The Schaudepot was initiated with the goal of making the constantly growing collection of the Vitra Design Museum more accessible to the public. The cornerstone for the collection was laid by the museum’s founder Rolf Fehlbaum. In the 1980s he assembled a collection of furniture, which he transferred to the Vitra Design Museum upon its founding in 1989. Ever since, the collection has been expanded by the museum’s directors Alexander von Vegesack (1989 to 2010) and Mateo Kries and Marc Zehntner (since 2011) together with Rolf Fehlbaum and now numbers among the largest of its kind.
Today the collection of the Vitra Design Museum encompasses a total of around 20 000 objects. The core is formed by the furniture holdings, with some 7000 pieces covering almost all important epochs and protagonists of design from 1800 to the present. A second focal point is the lighting collection, which contains more than 1000 objects by such designers as Gino Sarfatti, Achille Castiglioni, Serge Mouille or Ingo Maurer.
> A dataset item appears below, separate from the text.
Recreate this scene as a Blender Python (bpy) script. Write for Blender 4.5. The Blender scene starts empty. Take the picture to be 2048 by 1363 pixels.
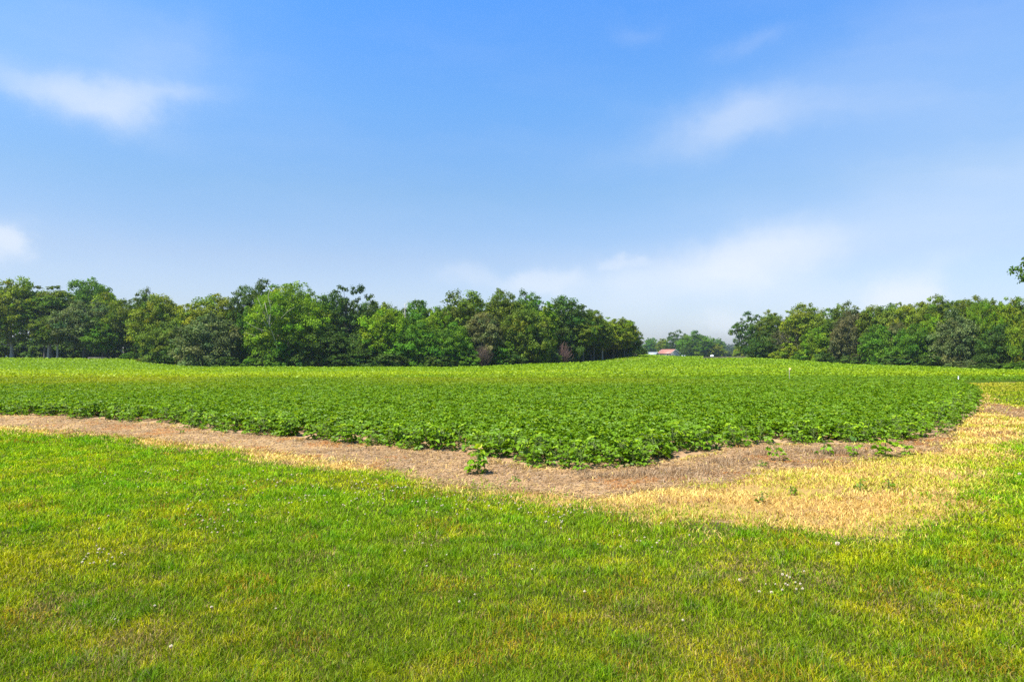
import bpy, math
import numpy as np
from mathutils import Matrix, Vector

sc = bpy.context.scene
COL = sc.collection
R = math.radians

# ------------------------------------------------------------------ camera
F, HV, CAMH = 1365.0, 702.0, 1.7          # focal length, horizon row (photo px), eye height
cam_d = bpy.data.cameras.new('camera')
cam = bpy.data.objects.new('camera', cam_d)
COL.objects.link(cam)
cam_d.sensor_width = 36.0
cam_d.lens = 24.0
cam_d.clip_start = 0.05
cam_d.clip_end = 20000
cam.location = (0, 0, CAMH)
cam.rotation_euler = (R(90 + math.degrees(math.atan((HV - 681.5) / F))), 0, 0)
sc.camera = cam

# ------------------------------------------------------------------ light
SUN_EL, SUN_AZ = 60.0, -124.0               # azimuth from +Y (view direction) towards +X
sd = bpy.data.lights.new('sun', 'SUN')
sd.energy = 4.5
sd.angle = R(0.55)
sd.color = (1.0, 0.955, 0.88)
sun = bpy.data.objects.new('sun', sd)
COL.objects.link(sun)
_dir = Vector((math.sin(R(SUN_AZ)) * math.cos(R(SUN_EL)), math.cos(R(SUN_AZ)) * math.cos(R(SUN_EL)), math.sin(R(SUN_EL))))
sun.rotation_euler = _dir.to_track_quat('Z', 'Y').to_euler()
sun.location = (0, 0, 60)

sc.view_settings.view_transform = 'Standard'
sc.view_settings.look = 'None'
sc.view_settings.exposure = 1.2
sc.view_settings.gamma = 1.0
sc.cycles.use_denoising = False
sc.cycles.max_bounces = 8
sc.cycles.diffuse_bounces = 4
sc.cycles.transmission_bounces = 6
sc.cycles.volume_bounces = 1
sc.cycles.transparent_max_bounces = 8
sc.cycles.caustics_reflective = False
sc.cycles.caustics_refractive = False


class NT:
    """small helper for building node trees"""
    def __init__(self, tree):
        self.t = tree
        self.t.nodes.clear()

    def n(self, typ, ins=None, **attrs):
        nd = self.t.nodes.new(typ)
        for k, v in attrs.items():
            setattr(nd, k, v)
        for k, v in (ins or {}).items():
            s = nd.inputs[k]
            if isinstance(v, bpy.types.NodeSocket):
                self.t.links.new(v, s)
            else:
                s.default_value = v
        return nd

    def math(self, op, a, b=None, c=None, clamp=False):
        ins = {0: a}
        if b is not None:
            ins[1] = b
        if c is not None:
            ins[2] = c
        return self.n('ShaderNodeMath', ins, operation=op, use_clamp=clamp).outputs[0]

    def mix(self, fac, a, b, blend='MIX'):
        nd = self.t.nodes.new('ShaderNodeMix')
        nd.data_type = 'RGBA'
        nd.blend_type = blend
        for s, v in ((nd.inputs[0], fac), (nd.inputs[6], a), (nd.inputs[7], b)):
            if isinstance(v, bpy.types.NodeSocket):
                self.t.links.new(v, s)
            else:
                s.default_value = v if not isinstance(v, tuple) or len(v) == 4 else (*v, 1.0)
        return nd.outputs[2]

    def ramp(self, fac, stops):
        nd = self.n('ShaderNodeValToRGB', {0: fac})
        el = nd.color_ramp.elements
        while len(el) < len(stops):
            el.new(0.5)
        for e, (p, c) in zip(el, stops):
            e.position = p
            e.color = (*c, 1.0) if len(c) == 3 else c
        return nd.outputs[0]

    def link(self, a, b):
        self.t.links.new(a, b)


# ------------------------------------------------------------------ world: Nishita sky with thin cirrus
world = bpy.data.worlds.new('World')
sc.world = world
world.use_nodes = True
w = NT(world.node_tree)
sky = w.n('ShaderNodeTexSky', sky_type='NISHITA', sun_disc=False, sun_elevation=R(SUN_EL), sun_rotation=R(SUN_AZ),
          altitude=200.0, air_density=1.0, dust_density=1.2, ozone_density=1.0)
tc = w.n('ShaderNodeTexCoord')
sx = w.n('ShaderNodeSeparateXYZ', {0: tc.outputs['Generated']})
az = w.math('ARCTAN2', sx.outputs[0], sx.outputs[1])
el = w.math('ARCSINE', sx.outputs[2])
azel = w.n('ShaderNodeCombineXYZ', {0: az, 1: el, 2: 0.0}).outputs[0]
# slow warp so that no cloud has a clean outline
wn = w.n('ShaderNodeTexNoise', {'Vector': azel, 'Scale': 7.0, 'Detail': 8.0, 'Roughness': 0.62})
wv = w.n('ShaderNodeVectorMath', {0: wn.outputs['Color'], 1: (0.5, 0.5, 0.5)}, operation='SUBTRACT').outputs[0]
wsc = w.n('ShaderNodeVectorMath', {0: wv, 1: (0.16, 0.07, 0.0)}, operation='MULTIPLY').outputs[0]
warped = w.n('ShaderNodeVectorMath', {0: azel, 1: wsc}, operation='ADD').outputs[0]


def cloud(u, v, su, sv, ang, amp, soft=1.0):
    a0 = math.atan((u - 1024) / F)
    e0 = math.atan((HV - v) / F * math.cos(a0))
    mp = w.n('ShaderNodeMapping', {0: warped, 1: (a0, e0, 0), 2: (0, 0, R(ang)), 3: (su / F, sv / F, 1)}, vector_type='TEXTURE')
    ln = w.n('ShaderNodeVectorMath', {0: mp.outputs[0]}, operation='LENGTH').outputs['Value']
    g = w.math('EXPONENT', w.math('MULTIPLY', w.math('POWER', ln, 2.0 * soft), -1.0))
    return w.math('MULTIPLY', g, amp)


blobs = [(225, 200, 80, 34, 12, .42), (90, 175, 140, 24, -14, .28), (320, 168, 110, 14, 6, .16), (150, 80, 260, 90, 0, .15), (300, 110, 120, 40, 30, .08),
         (1460, 228, 100, 34, 4, .30), (1420, 265, 170, 36, 8, .14), (1620, 225, 130, 26, 0, .08), (1505, 85, 60, 16, 10, .12), (1290, 55, 60, 14, 0, .10),
         (1800, 170, 300, 120, 10, .16), (1900, 420, 380, 110, 12, .24), (1530, 520, 150, 62, 6, .40, 1.6), (1400, 545, 170, 50, 12, .26, 1.4), (1290, 560, 170, 40, 8, .22),
         (1075, 565, 95, 22, 4, .42, 1.6), (935, 552, 50, 20, 0, .24, 1.5), (1243, 528, 36, 12, 0, .26, 1.6), (1815, 585, 52, 36, 0, .55, 1.7), (1880, 530, 60, 18, 10, .14),
         (1710, 590, 120, 26, 0, .22, 1.4), (10, 480, 46, 30, 0, .55, 1.6), (1300, 640, 600, 55, 0, .14), (1440, 645, 44, 28, 0, .28, 1.4), (400, 560, 700, 60, 0, .10)]
tot = None
for b in blobs:
    c = cloud(*b)
    tot = c if tot is None else w.math('ADD', tot, c)
streak = w.n('ShaderNodeMapping', {0: warped, 2: (0, 0, R(10)), 3: (1.0, 4.5, 1.0)}).outputs[0]
sn = w.n('ShaderNodeTexNoise', {'Vector': streak, 'Scale': 3.0, 'Detail': 5.0, 'Roughness': 0.5}).outputs[0]
mod = w.math('MULTIPLY_ADD', sn, 1.1, 0.45)
veil = w.math('MULTIPLY', w.math('SUBTRACT', sn, 0.45, clamp=True), 0.16)
fac = w.math('ADD', w.math('MULTIPLY', tot, mod), veil, clamp=True)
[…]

Further holdings include electrical appliances, architectural models and textiles as well as objects of everyday use. The museum’s archive comprises about 100 000 units, including several significant estates, such as those of Charles & Ray Eames, Verner Panton and Alexander Girard. The goal of the collection is to document the past and present of the interior and foster research in a broader context.
The presentation at the Schaudepot is divided into three areas with a total of around 1600 sqm. The ground floor contains the main hall where the extensive permanent exhibition is shown. The central focus is a selection of more than 400 key pieces of furniture design, including rare works by such designers as Gerrit Rietveld, Alvar Aalto, Charles & Ray Eames or Ettore Sottsass, but also lesser-known or anonymous objects, prototypes and experimental models. The selection reflects the main areas of emphasis and key pieces of the museum collection while simultaneously providing a comprehensive overview of the history of furniture design – from stylistic and technical innovations to the societal transformations reflected in the objects. Detailed information on the objects is communicated in a digital catalogue that Schaudepot visitors can call up via smartphone or tablets that can be loaned.
While the permanent exhibition in the main hall of the Schaudepot is structured chronologically, the glimpses of the other collection holdings on the lower ground level present thematic focal points and offer a view behind the scenes of the museum where conservators and curators deal with objects from the collection on a daily basis. Other aspects of the Schaudepot also serve to make museum work more comprehensible and accessible to the public. From the café, guests can see into the museum offices and the library, which is open to researchers and students on request. The restoration workshop can also be viewed on guided tours. The Schaudepot thus creates a »transparent« design museum, which opens up the research of design in all its many facets to a wider public.
On one hand, the Vitra Design Museum is raising the awareness of furniture design as the focus of its collection and making it accessible to visitors and scholars. On the other, it is responding to a characteristic development in the world of design and museums today. Contemporary design surrounds us in all aspects of life – from iconic furniture objects to digital communication and social processes. A design museum in the twenty-first century must therefore not merely collect and exhibit objects, but also needs to communicate the significance of design beyond the individual object by initiating discussions, demonstrating social correlations and establishing references to other areas such as architecture, art or new technologies. With the expansion related to the Schaudepot, the Vitra Design Museum is specifically addressing this development and disseminating design in the same breadth and diversity with which it presents itself in our world today.